Washington, May 3: India became the latest target of US President George W. Bush’s talent for verbal indiscretions when he said yesterday that demand for “better nutrition and better food” by Indians was one of the reasons for the looming global food crisis.

Answering a question about the challenge of rising food prices worldwide, Bush said: “Just as an interesting thought for you, there are 350 million people in India who are classified as middle class. That is bigger than America. Their middle class is larger than our entire population. And when you start getting wealth, you start demanding better nutrition and better food. And so demand is high, and that causes the price to go up.”

The latest “Bushism”, however, does not appear to be the result of any original thought by the President unlike his other faux pas which have already filled at least two volumes of books.

In this instance, Bush has merely borrowed the thoughts from his trusted aide, secretary of state Condoleezza Rice.

She said last week that “improvement in the diets of people, for instance, in China and India” was contributing to a food shortage because of rising demand.

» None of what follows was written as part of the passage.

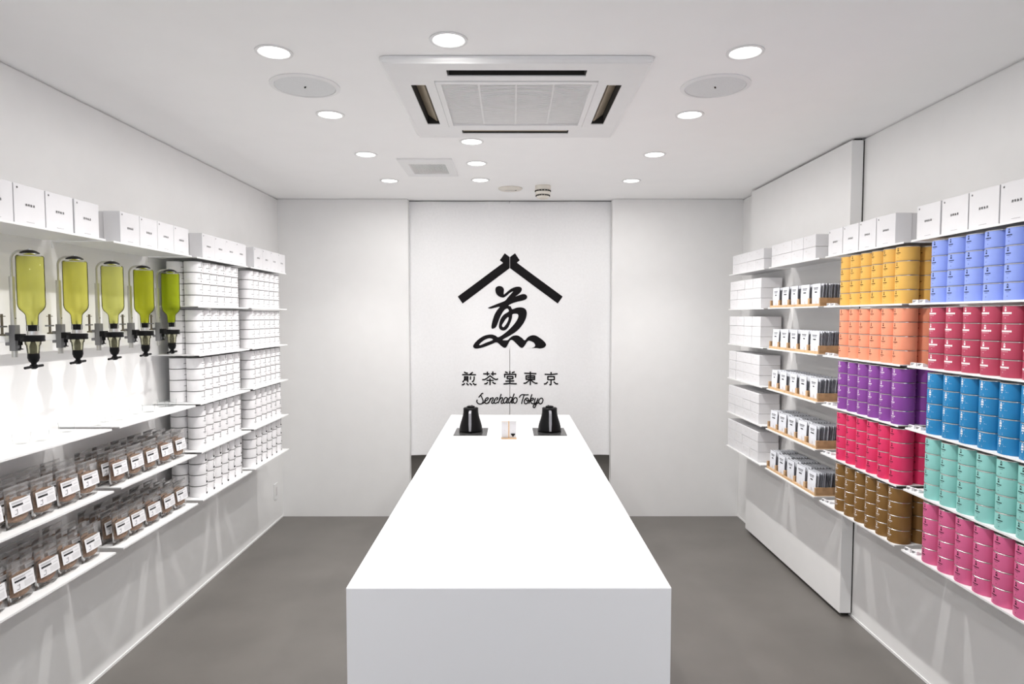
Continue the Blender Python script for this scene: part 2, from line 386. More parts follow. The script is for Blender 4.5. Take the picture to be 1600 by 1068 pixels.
# hems and the stitched strip that joins the panels above the slit
m = MB()
for x0, x1 in ((-.830, SLX-.004), (SLX+.003, .816)):
    for k in range(40):
        a = x0+(x1-x0)*k/40; b = x0+(x1-x0)*(k+1)/40
        m.quad((a, cw(a, .48)-.0016, .476), (b, cw(b, .48)-.0016, .476), (b, cw(b, .51)-.0016, .512), (a, cw(a, .51)-.0016, .512))
m.obj('bottom_hem', CLOTH, cur)
m = MB()
for k in range(40):
    a = 1.33+1.15*k/40; b = 1.33+1.15*(k+1)/40
    m.quad((SLX-.012, cw(SLX-.012, a)-.0012, a), (SLX+.011, cw(SLX+.011, a)-.0012, a), (SLX+.011, cw(SLX+.011, b)-.0012, b), (SLX-.012, cw(SLX-.012, b)-.0012, b))
m.obj('joining_strip', CLOTH, cur)
MB().box(-.835, .822, -.012, .018, 2.4942, 2.499).obj('shadow_line_track', GREYM, cur)  # slim track coloured dark to draw the shadow line above the cloth
def flat_fill(polys, name, res_px=None):
    """fill outline polygons (with holes) given in photo-measured cloth units and lay them on the cloth"""
    cu = bpy.data.curves.new('tmp', 'CURVE'); cu.dimensions = '2D'; cu.fill_mode = 'BOTH'
    for P in polys:
        s = cu.splines.new('POLY'); s.points.add(len(P)-1); s.use_cyclic_u = True
        for i, (x, z) in enumerate(P): s.points[i].co = (x, z, 0, 1)
    o = bpy.data.objects.new('tmp', cu); COL.objects.link(o)
    dg = bpy.context.evaluated_depsgraph_get(); me = bpy.data.meshes.new_from_object(o.evaluated_get(dg))
    bm = bmesh.new(); bm.from_mesh(me)
    for k in range(3):
        lg = [e for e in bm.edges if e.calc_length() > .03]
        if lg: bmesh.ops.subdivide_edges(bm, edges=lg, cuts=1); bmesh.ops.triangulate(bm, faces=[f for f in bm.faces if len(f.verts) > 3])
    vs = [(v.co.x, cw(v.co.x, v.co.y)-.0028, v.co.y) for v in bm.verts]; bm.verts.index_update(); fs = [tuple(v.index for v in f.verts) for f in bm.faces]
    bm.free(); bpy.data.objects.remove(o); bpy.data.curves.remove(cu); bpy.data.meshes.remove(me)
    return MB().add(vs, fs)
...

But unlike her boss, the secretary of state made out a cogent case in support of her argument, laying out a full picture of the international food crisis.

According to Rice, “we obviously have to look at places where production seems to be declining and declining to the point that people are actually putting export caps on the amount of food”.

She made a case that in countries like India and China, it was not as much a problem of declining production as growing prosperity, which has pushed up demand resulting in “pressures to keep food inside the country”.

Bush’s tone was almost accusatory, as if Indians had no right to be prosperous and demand better things.

Of course, he did not dwell on the fact that because of the problem of plenty, Americans waste more food every year than could feed the poor of a continent.

Bush, however, was not unhappy with another aspect of India shining. “There turns out to be prosperity in developing world, which is good,” the President said. “It is going to be good for you because you will be selling products into countries — big countries perhaps — and it is hard to sell products into countries that aren’t prosperous. In other words, the more prosperous the world is, the more opportunity there is” for American businesses.

The real reason for the latest “Bushism” is, however, not hard to seek. The President’s reputation is that of a simple man, who is transparent and cannot cloak his real feelings in political correctness.

One interpretation here was that yesterday’s references to India were a manifestation of his disappointment that things were not moving ahead with India as Bush had hoped three years ago.

No nuclear deal, no quick orders for 126 multi-role combat aircraft... and on top of it all, as Bush saw it, Manmohan Singh, whom he considered a friend, had spent more than three hours a day earlier with someone Bush despises: Iran’s President Mahmoud Ahmadinejad.

It is also possible that the global food crisis was on his mind because an American, former undersecretary of state for economic affairs, Josette Sheeran, is director of the UN’s World Food Programme.

Knowing Bush, Sheeran framed the global crisis as a “silent tsunami” in terms that would catch Bush’s attention. It prompted a call by him to the US Congress to put up an additional $770 million in urgent food aid.